I am trying to familiarize myself with maps in C++, and I am also trying to understand some basic operations that can be used on them. The only two I do not understand, however, are lower_bound() , and upper_bound() . I have looked them up multiple times but do not understand what they are doing. Can somebody please clarify this?

Lower bound and upper bound are probably easier to understand as equal_range .

equal_range returns a pair of iterators which, when treated as a half-open interval, are the values that are equivalent (under < ) to the key you passed in.

Once you grasp that, lower_bound returns the first "starting" iterator of equal_range and upper_bound returns the last "one past the end" ending iterator of equal_range .

Specifying them directly leads to the awkward reading you are probably confused by: "the first element not less than" etc. Nobody in their right mind thinks of them that way, except in narrow circumstances.
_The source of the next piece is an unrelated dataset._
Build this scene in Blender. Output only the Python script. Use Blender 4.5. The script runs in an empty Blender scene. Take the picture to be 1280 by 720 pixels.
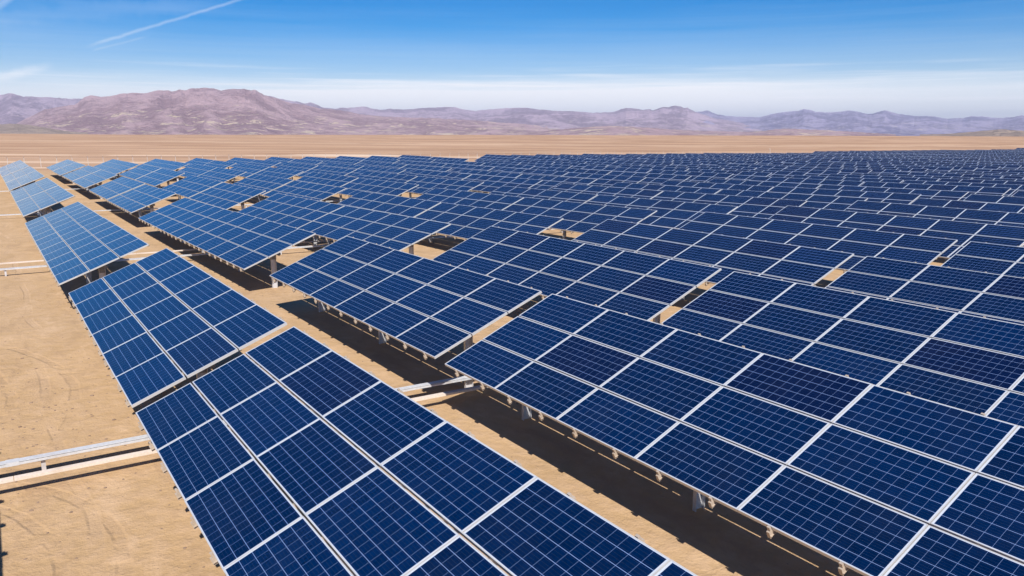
import bpy, math, random
import numpy as np
from mathutils import Matrix, Vector
random.seed(7)
S = bpy.context.scene
R = math.radians

# ------------------------------------------------------------------ camera
CAMZ = 6.0
F, PITCH, YAW, ROLL = 1001.76, 0.19405, 0.57900, -0.00103      # focal length in px of a 1280 px wide frame
cy, sy, cp, sp = math.cos(YAW), math.sin(YAW), math.cos(PITCH), math.sin(PITCH)
FW = Vector((sy*cp, cy*cp, -sp)); RT = Vector((cy, -sy, 0)); UP = RT.cross(FW)
R2 = RT*math.cos(ROLL)+UP*math.sin(ROLL); U2 = -RT*math.sin(ROLL)+UP*math.cos(ROLL)
cam = bpy.data.cameras.new('camera'); co = bpy.data.objects.new('camera', cam); S.collection.objects.link(co)
cam.sensor_width = 36; cam.lens = 36*F/1280; cam.clip_end = 120000; cam.clip_start = .1
m = Matrix((R2, U2, -FW)).transposed().to_4x4(); m.translation = (0, 0, CAMZ); co.matrix_world = m
S.camera = co
def pdir(px, py):
    return (FW + R2*((px-640)/F) + U2*((360-py)/F))

# ------------------------------------------------------------------ light
SUNV = Vector((-.37, -.84, 1)).normalized()                     # towards the sun
EL = math.asin(SUNV.z); AZ = math.atan2(SUNV.x, SUNV.y)
sl = bpy.data.lights.new('sun', 'SUN'); sl.energy = 5.0; sl.angle = R(.5); sl.color = (1, .945, .87)
so = bpy.data.objects.new('sun', sl); S.collection.objects.link(so)
so.rotation_euler = (-SUNV).to_track_quat('-Z', 'Y').to_euler()
SKY_STRENGTH = .08
S.view_settings.view_transform = 'Standard'; S.view_settings.look = 'None'
S.view_settings.gamma = 1; S.view_settings.use_curve_mapping = False
S.view_settings.exposure = 0.32

# ------------------------------------------------------------------ node helpers
class NT:
    def __init__(s, tree): s.t = tree; s.n = tree.nodes; s.l = tree.links
    def add(s, typ, **kw):
        n = s.n.new(typ)
        for k, v in kw.items():
            if k == 'inp':
                for i, x in v.items(): s.set(n, i, x)
            else: setattr(n, k, v)
        return n
    def set(s, n, i, x):
        if isinstance(x, bpy.types.NodeSocket): s.l.new(x, n.inputs[i])
        else: n.inputs[i].default_value = x
    def math(s, op, a, b=0., c=0., clamp=False):
        n = s.add('ShaderNodeMath', operation=op, use_clamp=clamp)
        s.set(n, 0, a); s.set(n, 1, b); s.set(n, 2, c); return n.outputs[0]
    def vmath(s, op, a, b=(0, 0, 0), out=0):
        n = s.add('ShaderNodeVectorMath', operation=op); s.set(n, 0, a); s.set(n, 1, b)
        return n.outputs[out]
    def mix(s, f, a, b, typ='MIX'):
        n = s.add('ShaderNodeMix', data_type='RGBA', blend_type=typ)
        s.set(n, 0, f); s.set(n, 6, a); s.set(n, 7, b); return n.outputs[2]
    def mapr(s, v, a, b, c=0., d=1., smooth=True):
        n = s.add('ShaderNodeMapRange', interpolation_type='SMOOTHSTEP' if smooth else 'LINEAR')
        s.set(n, 0, v); s.set(n, 1, a); s.set(n, 2, b); s.set(n, 3, c); s.set(n, 4, d); return n.outputs[0]
    def noise(s, vec, scale, detail=4., rough=.55, out=0, dist=0.):
        n = s.add('ShaderNodeTexNoise'); s.set(n, 'Vector', vec); s.set(n, 'Scale', scale)
        s.set(n, 'Detail', detail); s.set(n, 'Roughness', rough); s.set(n, 'Distortion', dist); return n.outputs[out]
    def bump(s, h, st, dist):
        n = s.add('ShaderNodeBump'); s.set(n, 'Strength', st); s.set(n, 'Distance', dist); s.set(n, 'Height', h)
        return n.outputs[0]
def col(r, g, b): return (r, g, b, 1)
def mat(name):
    m = bpy.data.materials.new(name); m.use_nodes = True
    t = NT(m.node_tree); b = t.n['Principled BSDF']; return m, t, b

# ------------------------------------------------------------------ world
W = bpy.data.worlds.new('World'); S.world = W; W.use_nodes = True
t = NT(W.node_tree); bg = t.n['Background']
sky = t.add('ShaderNodeTexSky', sky_type='NISHITA'); sky.sun_disc = False
sky.sun_elevation = EL; sky.sun_rotation = AZ; sky.altitude = 2200
sky.air_density = 1.15; sky.dust_density = .25; sky.ozone_density = 3.0
tc = t.add('ShaderNodeTexCoord'); D = tc.outputs['Generated']
sx = t.add('ShaderNodeSeparateXYZ'); t.set(sx, 0, D); Z = sx.outputs[2]
hs = t.add('ShaderNodeHueSaturation'); t.set(hs, 'Color', sky.outputs[0]); hs.inputs['Saturation'].default_value = 1.85; hs.inputs['Value'].default_value = 1.0
skyc = t.mix(1., hs.outputs[0], col(.84, .86, 1.04), 'MULTIPLY')
# thin high cirrus veil, thicker towards the horizon, torn by stretched noise
v1 = t.vmath('MULTIPLY', D, (1, 1, 16)); n1 = t.noise(v1, 2.2, 6, .6)
v2 = t.vmath('MULTIPLY', D, (1, 1, 45)); n2 = t.noise(v2, 3.5, 5, .6)
side = t.vmath('DOT_PRODUCT', D, (RT.x, RT.y, 0), out=1)
zz = t.math('ADD', Z, t.math('ADD', t.math('MULTIPLY', t.math('SUBTRACT', n1, .5), .035), t.math('MULTIPLY', t.math('SUBTRACT', n2, .5), .055)))
zz = t.math('SUBTRACT', zz, t.math('MULTIPLY', side, -.004))
veil = t.math('MULTIPLY', t.mapr(zz, .074, .036, 0, .84), t.mapr(side, .15, .62, 1., .62))
veil = t.math('MULTIPLY', veil, t.mapr(side, -.60, -.15, .62, 1.))
veil2 = t.mapr(zz, .15, .05, 0, .20)
streak = t.math('MULTIPLY', t.mapr(n2, .48, .72, 0, .20), t.mapr(Z, .085, .05, 0, 1))
veil = t.math('ADD', t.math('ADD', veil, veil2), streak, clamp=True)
def contrail(p0, p1, width, amp, wid2=None):
    a = pdir(*p0).normalized(); b = pdir(*p1).normalized(); n = a.cross(b).normalized(); tt = (b-a)
    L = tt.length; tt.normalize(); a0 = a.dot(tt)
    al = t.math('DIVIDE', t.math('SUBTRACT', t.vmath('DOT_PRODUCT', D, tuple(tt), out=1), a0), L)
    wn = t.noise(t.vmath('MULTIPLY', D, (1, 1, 1)), 60, 3)
    d = t.math('ABSOLUTE', t.math('ADD', t.vmath('DOT_PRODUCT', D, tuple(n), out=1), t.math('MULTIPLY', t.math('SUBTRACT', wn, .5), width*1.2)))
    m1 = t.mapr(d, width, 0., 0, 1)
    m2 = t.math('MULTIPLY', t.mapr(al, 0, .12), t.mapr(al, 1.0, .75))
    fwd = t.math('GREATER_THAN', t.vmath('DOT_PRODUCT', D, tuple(a), out=1), 0.5)
    return t.math('MULTIPLY', t.math('MULTIPLY', m1, m2), t.math('MULTIPLY', fwd, amp))
for c in (contrail((102, 60), (345, -14), .0026, .20), contrail((112, 64), (190, 44), .002, .10),
          contrail((-60, 112), (72, 80), .007, .26), contrail((-40, 30), (40, -18), .005, .2),
          contrail((-60, 24), (300, 3), .014, .07)):
    veil = t.math('ADD', veil, c, clamp=True)
skyc = t.mix(veil, skyc, col(11.4, 11.6, 11.9))
t.l.new(skyc, bg.inputs[0]); bg.inputs[1].default_value = SKY_STRENGTH

# ------------------------------------------------------------------ terrain height
gx = np.array([-60, 3, 9, 16, 46, 64, 82, 131, 181, 218, 265, 341, 402, 600, 1000.])
gv = np.array([.06, .03, 0, -.09, -.3, -.4, -.6, -1.05, -1.8, -2.4, -2.8, -3.5, -4.2, -4.6, -4.8])
fy = np.array([-100, 28, 41, 55, 68, 400.]); fv = np.array([0, 0, -.15, -.25, -.3, -.32])
def ground(x, y):
    return np.interp(x, gx, gv) + np.interp(y, fy, fv)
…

To understand lower_bound / upper_bound you have to remember that a map isn't just a container that maps keys to values, but, like a real-world vocabulary, it also enforces that elements are sorted by key, so you can be interested not only in finding a specific item, but in quickly locating the "surroundings" of some key that may not actually be present.

Imagine you have a map<string, T> , which maps dictionary words to something else. If you want a prefix match (say, all words starting with "dange"), use lower_bound , which will return you the first item greater or equal to the given value; all words starting with that prefix, compared lexicographically, will satisfy this criterion (so you may get an iterator pointing to "danger"). You can now iterate forward as long as the prefix matches ("danger", "dangerous", ...).

Another example: you have a map from a timestamp to events, and you want to look up what happened between two timestamps. You can use lower_bound to locate the first element >= than the initial timestamp, even if such timestamp doesn't actually correspond to any stored event (so find won't do), and then go forward as long as you are in the range of your interest.

Similar examples can be done with upper_bound - although honestly I think I use it way more rarely.